Writing Advice: Avoiding the Beginner’s Mistakes Vol. 1

I write this post fully aware of thе fact that I am, myself, little more than a beginner in the writer’s craft. My position as what equates to hobbyist writer does have the benefit to allow me a fresher perspective; I still struggle with these mistakes, and believe me, having them pointed out, actively searching for them helps.

  • Point-of-view problems are the worst.
    You know this one guy at the street corner? Beer in hand, long beard, constantly changes the pitch of his voice, the style of his speech, the whole bloody persona? You don’t want your writing to be like that guy. Point of view demands tight control. There shouldn’t be any ‘head hopping’ – the practice of switching point-of-view characters within a single scene.
    Allow me to reiterate on this before you claw my eyes out and feed on my brain! There shouldn’t be any ‘head hopping’ that’s done badly. If you’re about to change your PoV character, make sure that the readers know it, and are prepared. Give them a warning, a break in the scene; anything’s better than pulling your reader sout of one character’s head and unceremoniously tossing them into the character against him.
    I like to use double-line space breaks when I switch PoV. The chapter break is probably the best-known way to switch Point-of-view and it has been used in such epics as Martin’s Song of Ice and Fire, and many, many others.

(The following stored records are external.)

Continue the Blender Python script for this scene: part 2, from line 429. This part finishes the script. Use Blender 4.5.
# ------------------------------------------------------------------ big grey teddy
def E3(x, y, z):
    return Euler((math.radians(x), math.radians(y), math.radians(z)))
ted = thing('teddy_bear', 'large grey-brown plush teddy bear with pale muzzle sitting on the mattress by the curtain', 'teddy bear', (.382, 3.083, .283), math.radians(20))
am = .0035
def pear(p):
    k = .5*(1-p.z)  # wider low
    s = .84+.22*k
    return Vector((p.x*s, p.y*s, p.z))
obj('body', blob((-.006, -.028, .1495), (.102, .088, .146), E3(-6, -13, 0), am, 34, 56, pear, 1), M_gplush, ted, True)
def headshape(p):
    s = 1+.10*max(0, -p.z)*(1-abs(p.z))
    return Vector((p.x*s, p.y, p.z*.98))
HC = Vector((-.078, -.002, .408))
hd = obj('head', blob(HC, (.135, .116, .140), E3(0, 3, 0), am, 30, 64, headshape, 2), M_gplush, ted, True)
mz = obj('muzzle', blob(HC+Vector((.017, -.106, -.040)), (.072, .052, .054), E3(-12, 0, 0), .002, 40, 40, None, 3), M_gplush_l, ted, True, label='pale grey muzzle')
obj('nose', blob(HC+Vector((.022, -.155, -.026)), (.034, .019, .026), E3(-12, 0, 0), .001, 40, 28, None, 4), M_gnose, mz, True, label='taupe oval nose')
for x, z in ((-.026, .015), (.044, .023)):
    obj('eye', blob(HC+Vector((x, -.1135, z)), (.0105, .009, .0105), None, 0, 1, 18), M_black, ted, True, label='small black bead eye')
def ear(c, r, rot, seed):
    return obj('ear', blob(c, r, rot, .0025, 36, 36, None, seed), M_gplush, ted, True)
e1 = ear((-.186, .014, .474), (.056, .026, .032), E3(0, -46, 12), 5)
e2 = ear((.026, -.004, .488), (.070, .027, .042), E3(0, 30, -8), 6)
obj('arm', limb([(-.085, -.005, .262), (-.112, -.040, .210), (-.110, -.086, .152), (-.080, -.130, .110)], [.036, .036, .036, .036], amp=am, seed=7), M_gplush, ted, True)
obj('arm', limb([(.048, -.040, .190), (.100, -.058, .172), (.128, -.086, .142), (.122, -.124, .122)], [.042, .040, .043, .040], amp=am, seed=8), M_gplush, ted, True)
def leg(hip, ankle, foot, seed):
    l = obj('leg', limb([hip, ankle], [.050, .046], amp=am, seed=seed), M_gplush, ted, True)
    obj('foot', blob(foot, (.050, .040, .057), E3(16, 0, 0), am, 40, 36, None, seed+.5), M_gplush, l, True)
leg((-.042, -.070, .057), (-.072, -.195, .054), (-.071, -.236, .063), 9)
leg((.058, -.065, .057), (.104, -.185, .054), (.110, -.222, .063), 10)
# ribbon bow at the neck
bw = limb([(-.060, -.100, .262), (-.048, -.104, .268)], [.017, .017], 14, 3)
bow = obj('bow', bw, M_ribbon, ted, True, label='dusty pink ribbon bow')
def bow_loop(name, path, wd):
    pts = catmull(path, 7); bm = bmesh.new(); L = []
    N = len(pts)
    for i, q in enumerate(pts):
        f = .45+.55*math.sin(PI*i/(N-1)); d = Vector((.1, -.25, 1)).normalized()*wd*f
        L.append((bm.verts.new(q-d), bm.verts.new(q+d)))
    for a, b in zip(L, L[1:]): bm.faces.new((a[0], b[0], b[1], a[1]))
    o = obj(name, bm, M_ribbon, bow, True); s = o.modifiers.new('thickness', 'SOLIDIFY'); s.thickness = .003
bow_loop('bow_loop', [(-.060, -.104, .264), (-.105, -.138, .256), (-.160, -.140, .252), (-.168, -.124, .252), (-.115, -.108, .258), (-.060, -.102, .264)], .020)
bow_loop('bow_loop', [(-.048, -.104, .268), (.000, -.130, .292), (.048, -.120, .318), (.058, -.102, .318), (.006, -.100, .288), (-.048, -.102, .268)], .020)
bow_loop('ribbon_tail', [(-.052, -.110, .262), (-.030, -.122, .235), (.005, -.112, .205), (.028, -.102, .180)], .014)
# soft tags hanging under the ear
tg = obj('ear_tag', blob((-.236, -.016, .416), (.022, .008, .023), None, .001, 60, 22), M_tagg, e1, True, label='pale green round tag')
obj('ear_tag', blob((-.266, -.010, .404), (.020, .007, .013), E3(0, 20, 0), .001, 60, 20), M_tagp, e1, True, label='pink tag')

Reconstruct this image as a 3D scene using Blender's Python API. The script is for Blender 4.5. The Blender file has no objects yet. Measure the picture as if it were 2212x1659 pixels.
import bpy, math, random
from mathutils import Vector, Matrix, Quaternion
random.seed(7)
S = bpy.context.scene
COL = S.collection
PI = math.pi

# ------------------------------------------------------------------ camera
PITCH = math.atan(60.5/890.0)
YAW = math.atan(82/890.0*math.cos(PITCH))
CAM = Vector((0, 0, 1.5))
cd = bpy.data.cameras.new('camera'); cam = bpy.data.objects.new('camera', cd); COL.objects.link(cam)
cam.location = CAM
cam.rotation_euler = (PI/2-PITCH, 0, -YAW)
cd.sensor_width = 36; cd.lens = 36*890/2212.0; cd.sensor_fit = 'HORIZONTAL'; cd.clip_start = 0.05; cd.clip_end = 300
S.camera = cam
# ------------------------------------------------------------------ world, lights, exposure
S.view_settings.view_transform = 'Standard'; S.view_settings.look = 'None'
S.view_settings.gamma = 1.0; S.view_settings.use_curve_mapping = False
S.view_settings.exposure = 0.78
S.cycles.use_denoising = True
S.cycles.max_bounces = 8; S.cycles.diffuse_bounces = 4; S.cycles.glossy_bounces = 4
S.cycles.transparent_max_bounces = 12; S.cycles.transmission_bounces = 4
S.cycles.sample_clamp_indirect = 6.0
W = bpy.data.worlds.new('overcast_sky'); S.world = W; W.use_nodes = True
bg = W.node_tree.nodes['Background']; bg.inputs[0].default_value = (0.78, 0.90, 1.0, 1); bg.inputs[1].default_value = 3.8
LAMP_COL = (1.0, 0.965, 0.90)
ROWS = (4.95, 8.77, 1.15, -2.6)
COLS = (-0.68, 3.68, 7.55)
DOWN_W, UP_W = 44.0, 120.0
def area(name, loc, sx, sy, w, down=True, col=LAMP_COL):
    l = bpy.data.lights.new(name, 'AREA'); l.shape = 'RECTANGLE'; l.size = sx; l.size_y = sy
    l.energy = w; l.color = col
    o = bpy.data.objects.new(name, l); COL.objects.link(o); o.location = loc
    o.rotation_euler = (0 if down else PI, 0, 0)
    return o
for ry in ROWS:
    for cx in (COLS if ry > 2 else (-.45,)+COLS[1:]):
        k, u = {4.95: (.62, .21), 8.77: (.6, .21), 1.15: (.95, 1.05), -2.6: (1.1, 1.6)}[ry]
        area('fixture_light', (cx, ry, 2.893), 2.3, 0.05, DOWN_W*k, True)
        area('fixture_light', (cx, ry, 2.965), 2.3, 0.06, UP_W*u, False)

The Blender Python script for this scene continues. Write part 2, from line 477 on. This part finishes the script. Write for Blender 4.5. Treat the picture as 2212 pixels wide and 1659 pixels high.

    I’ve gone as far as to change PoVs in the middle of a scene and it worked quite well! It’s all about making the switch feel natural and not forced.
  • Filtering is the anti-Christ.
    I hate filtering. I hate it, and I loathe it, and it boggled nearly all my writing in English when I first began. For those of you who don’t know what they are, filters are unnecessary words that separate the reader from the story’s action. They come between the reader’s experience and the character’s point of view.
    These include but are not limited to: ‘to see,’ ‘to hear,’ ‘to think,’ ‘to wonder,’ to realize, ‘ to feel’ ‘to decide’… you’ve picked up on the logic behind filters by now. Now, for an example:
    With Filter: “He thought that her movements were akin to a panther’s, fluid and graceful, and unmistakably predatory.”
    Without Filter: “Her movements were fluid and graceful, and unmistakably predatory.”
  • Predictability is an awful, terrible, no-good thing.
    What is that they say about your enemies? Always keep them guessing!
    What’s that? They don’t say that about your mortal enemies where you’re from?
    Moving on… Predictable stories are boring, even if they’re written supremely well. Surprises breathe life into a story the way nothing else does. Always aim to leave your readers speechless, and your characters — out of balance. Sure, things may be going well for a while, even amazingly so; but if everything goes as you’d expect all the time, the story becomes stale. Change is the drive of good storytelling.
  • Go with the (scene) flow.
    Awkward scene-to-scene transitions are a blight upon the land! Or, at the very least, upon the story you’re trying to tell. This ties into the Point-of-view debate, and steals a few of its points: ineptly transitioning from one scene to another might break the immersion of your readers and leave them no more than an angry mob, intent on ripping you head to toes.
    Okay, that last thing might not happen but the risk of losing a reader is very real.
    I struggle with the problem, myself. The key to solving it is practice, practice, practice!